If you want to make fantasy stories with a more personal feel, that don’t revolve around conflict and problem-solving, that focus on interiority or exploration of cultural/spiritual meaning… D&D won’t stop you from doing that, but it won’t help you either, and the tools it does provide might distract you from those goals. After all, when all you have is a hammer, every problem looks like a nail; when all you have is a warhammer, two healing potions and a dungeon map, every problem looks like a monster that needs smiting.

(Was my preferred edition any different? No, not at all. This isn’t that kind of long D&D polemic.)

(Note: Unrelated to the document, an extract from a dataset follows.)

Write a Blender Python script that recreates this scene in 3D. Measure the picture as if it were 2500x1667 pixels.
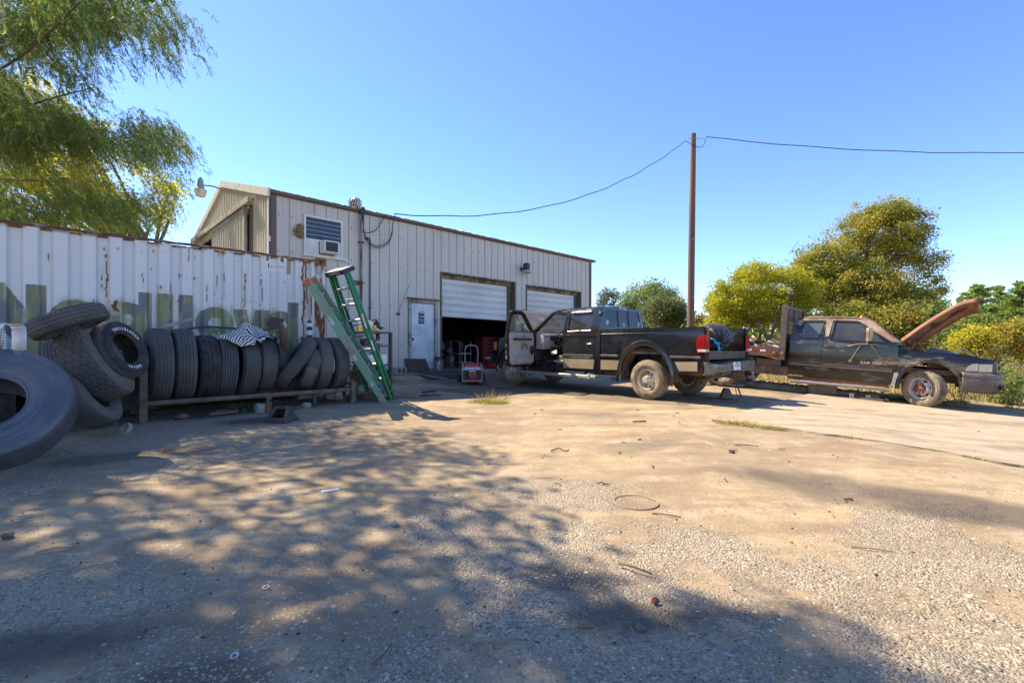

Do I come to praise D&D or to bury it?
Why are those the only two options?
D&D is fine. D&D is good, actually – especially if you want to co-create D&D-style stories, and are happy bringing your own material to bear if/when you want to explore other concepts. That’s what all the folks do in their D&D shows and ‘casts, after all.
But if you want a story that’s more A Wizard of Earthsea than Gord the Rogue, or more encouragement/support for exploring character, or rules about intrigue and romance, or fewer and simpler rules overall, or you simply don’t want to drop 200 frickin’ bucks on a game you’re not that sure you’ll like… well, maybe D&D isn’t the D&D for you.